:: GIVEN PROBLEM ::
Records follow. Pull out every line that contains "Blender".

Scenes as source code
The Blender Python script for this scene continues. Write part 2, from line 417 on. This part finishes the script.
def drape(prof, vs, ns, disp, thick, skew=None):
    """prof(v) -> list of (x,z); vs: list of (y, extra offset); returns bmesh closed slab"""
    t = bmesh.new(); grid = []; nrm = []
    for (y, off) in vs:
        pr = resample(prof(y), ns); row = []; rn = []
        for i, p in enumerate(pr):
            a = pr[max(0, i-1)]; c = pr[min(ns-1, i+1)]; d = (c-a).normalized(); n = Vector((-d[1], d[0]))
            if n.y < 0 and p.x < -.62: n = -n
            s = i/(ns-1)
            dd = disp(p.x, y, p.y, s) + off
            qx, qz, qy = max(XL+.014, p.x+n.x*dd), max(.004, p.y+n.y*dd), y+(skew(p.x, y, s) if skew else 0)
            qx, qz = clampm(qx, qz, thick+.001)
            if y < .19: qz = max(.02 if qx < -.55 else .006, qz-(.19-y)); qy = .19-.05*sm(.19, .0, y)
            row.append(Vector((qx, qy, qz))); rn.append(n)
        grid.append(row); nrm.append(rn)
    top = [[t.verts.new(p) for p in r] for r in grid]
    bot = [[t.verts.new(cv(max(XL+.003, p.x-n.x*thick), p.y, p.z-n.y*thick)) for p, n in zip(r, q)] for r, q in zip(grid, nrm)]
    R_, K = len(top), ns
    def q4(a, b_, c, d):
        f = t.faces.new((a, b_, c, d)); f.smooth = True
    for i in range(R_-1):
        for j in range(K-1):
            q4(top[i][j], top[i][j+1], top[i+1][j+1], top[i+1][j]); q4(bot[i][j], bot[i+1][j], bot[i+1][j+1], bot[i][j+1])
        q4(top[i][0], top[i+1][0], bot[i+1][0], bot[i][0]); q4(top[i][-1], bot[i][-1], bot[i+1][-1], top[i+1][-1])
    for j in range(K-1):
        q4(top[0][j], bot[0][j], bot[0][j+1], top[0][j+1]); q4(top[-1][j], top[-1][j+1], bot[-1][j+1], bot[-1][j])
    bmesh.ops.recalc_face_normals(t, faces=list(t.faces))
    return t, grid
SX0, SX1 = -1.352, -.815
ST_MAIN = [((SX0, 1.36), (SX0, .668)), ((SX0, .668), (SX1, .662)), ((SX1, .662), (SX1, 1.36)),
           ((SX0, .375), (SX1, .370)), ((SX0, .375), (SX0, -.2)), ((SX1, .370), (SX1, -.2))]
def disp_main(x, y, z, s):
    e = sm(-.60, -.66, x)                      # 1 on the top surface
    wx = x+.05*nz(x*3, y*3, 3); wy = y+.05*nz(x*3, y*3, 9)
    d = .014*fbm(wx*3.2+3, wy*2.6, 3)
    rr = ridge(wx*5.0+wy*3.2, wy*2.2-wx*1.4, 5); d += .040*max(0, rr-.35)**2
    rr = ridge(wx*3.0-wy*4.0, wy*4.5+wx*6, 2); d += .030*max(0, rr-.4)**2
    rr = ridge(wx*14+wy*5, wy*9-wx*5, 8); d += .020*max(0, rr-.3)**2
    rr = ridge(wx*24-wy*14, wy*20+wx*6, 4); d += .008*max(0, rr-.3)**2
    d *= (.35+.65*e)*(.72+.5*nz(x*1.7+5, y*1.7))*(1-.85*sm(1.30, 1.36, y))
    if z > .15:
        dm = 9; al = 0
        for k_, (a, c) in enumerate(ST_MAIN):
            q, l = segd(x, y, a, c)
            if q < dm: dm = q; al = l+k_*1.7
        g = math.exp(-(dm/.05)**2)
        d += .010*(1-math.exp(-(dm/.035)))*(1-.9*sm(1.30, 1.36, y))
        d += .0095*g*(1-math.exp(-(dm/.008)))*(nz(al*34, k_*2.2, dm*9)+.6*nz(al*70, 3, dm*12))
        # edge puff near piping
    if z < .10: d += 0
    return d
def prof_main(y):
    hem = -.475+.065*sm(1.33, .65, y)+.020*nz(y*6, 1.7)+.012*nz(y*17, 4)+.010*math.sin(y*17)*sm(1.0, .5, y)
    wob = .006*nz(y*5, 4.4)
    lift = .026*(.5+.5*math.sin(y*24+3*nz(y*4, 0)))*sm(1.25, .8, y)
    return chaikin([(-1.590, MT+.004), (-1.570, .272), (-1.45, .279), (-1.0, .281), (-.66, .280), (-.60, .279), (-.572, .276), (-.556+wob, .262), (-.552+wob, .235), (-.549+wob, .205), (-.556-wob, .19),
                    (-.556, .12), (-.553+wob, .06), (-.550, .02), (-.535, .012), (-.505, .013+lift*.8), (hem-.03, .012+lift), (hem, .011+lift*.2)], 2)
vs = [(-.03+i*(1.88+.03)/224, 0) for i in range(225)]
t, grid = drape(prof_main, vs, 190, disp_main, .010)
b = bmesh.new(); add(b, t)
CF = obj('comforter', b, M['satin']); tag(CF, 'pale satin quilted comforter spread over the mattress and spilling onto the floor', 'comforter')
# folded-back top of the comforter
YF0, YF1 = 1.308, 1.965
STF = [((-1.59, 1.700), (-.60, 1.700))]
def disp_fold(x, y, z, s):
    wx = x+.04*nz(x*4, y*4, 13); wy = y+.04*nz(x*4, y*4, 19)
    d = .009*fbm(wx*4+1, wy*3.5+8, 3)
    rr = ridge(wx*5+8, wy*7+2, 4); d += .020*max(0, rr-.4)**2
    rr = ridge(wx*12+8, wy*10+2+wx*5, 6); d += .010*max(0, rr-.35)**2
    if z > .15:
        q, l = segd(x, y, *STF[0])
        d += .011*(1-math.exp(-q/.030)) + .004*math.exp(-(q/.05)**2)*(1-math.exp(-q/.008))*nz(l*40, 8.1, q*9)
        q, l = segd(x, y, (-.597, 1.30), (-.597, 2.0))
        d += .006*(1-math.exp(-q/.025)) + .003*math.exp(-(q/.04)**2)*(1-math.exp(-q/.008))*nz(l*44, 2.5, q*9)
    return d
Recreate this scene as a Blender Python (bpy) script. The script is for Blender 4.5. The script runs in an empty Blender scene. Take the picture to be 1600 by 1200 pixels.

:: EXERCISE OUTPUT ::
The Blender Python script for this scene continues. Write part 2, from line 417 on. This part finishes the script.
Recreate this scene as a Blender Python (bpy) script. The script is for Blender 4.5. The script runs in an empty Blender scene. Take the picture to be 1600 by 1200 pixels.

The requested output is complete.